Qualitative Research versus Qualitative Data and Techniques

What is collectively referred to as qualitative research should be distinguished from other research and other works that merely contain qualitative data, such as descriptive survey studies and journalistic accounts, and from data collection and analysis techniques commonly viewed as qualitative research techniques, such as focus groups and content analysis. Both focus groups and content analysis have their origins in, and are still widely used in, quantitative research. That is, there is no qualitative attitude or strategy necessarily inherent in these techniques. Moreover, all quantitative behavioral and social science research with human subjects depends on qualitative data in the questionnaires employed. The mere fact that words are used or produced in a project, or that words prevail over numbers, does not make a work qualitative research, just as the mere fact that numbers are used or produced in a project does not make a work quantitative research.

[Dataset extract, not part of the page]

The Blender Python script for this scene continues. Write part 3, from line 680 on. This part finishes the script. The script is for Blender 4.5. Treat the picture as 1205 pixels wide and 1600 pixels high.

Defining Features of Qualitative Research

What makes a work deserving of the label qualitative research is the demonstrable effort to produce richly and relevantly detailed descriptions and particularized interpretations of people and the social, linguistic, material, and other practices and events that shape and are shaped by them. Qualitative research typically includes, but is not limited to, discerning the perspectives of these people, or what is often referred to as the actor’s point of view. Although both philosophically and methodologically a highly diverse entity, qualitative research is marked by certain defining imperatives that include its case (as opposed to its variable) orientation, sensitivity to cultural and historical context, and reflexivity. In its many guises, qualitative research is a form of empirical inquiry that typically entails some form of purposive sampling for information-rich cases; in-depth interviews and open-ended interviews, lengthy participant/field observations, and/or document or artifact study; and techniques for analysis and interpretation of data that move beyond the data generated and their surface appearances. Qualitative research is typically directed toward producing idiographic (as opposed to nomothetic) knowledge because its emphasis is on the penetrating understanding of particular phenomena, events, or cases.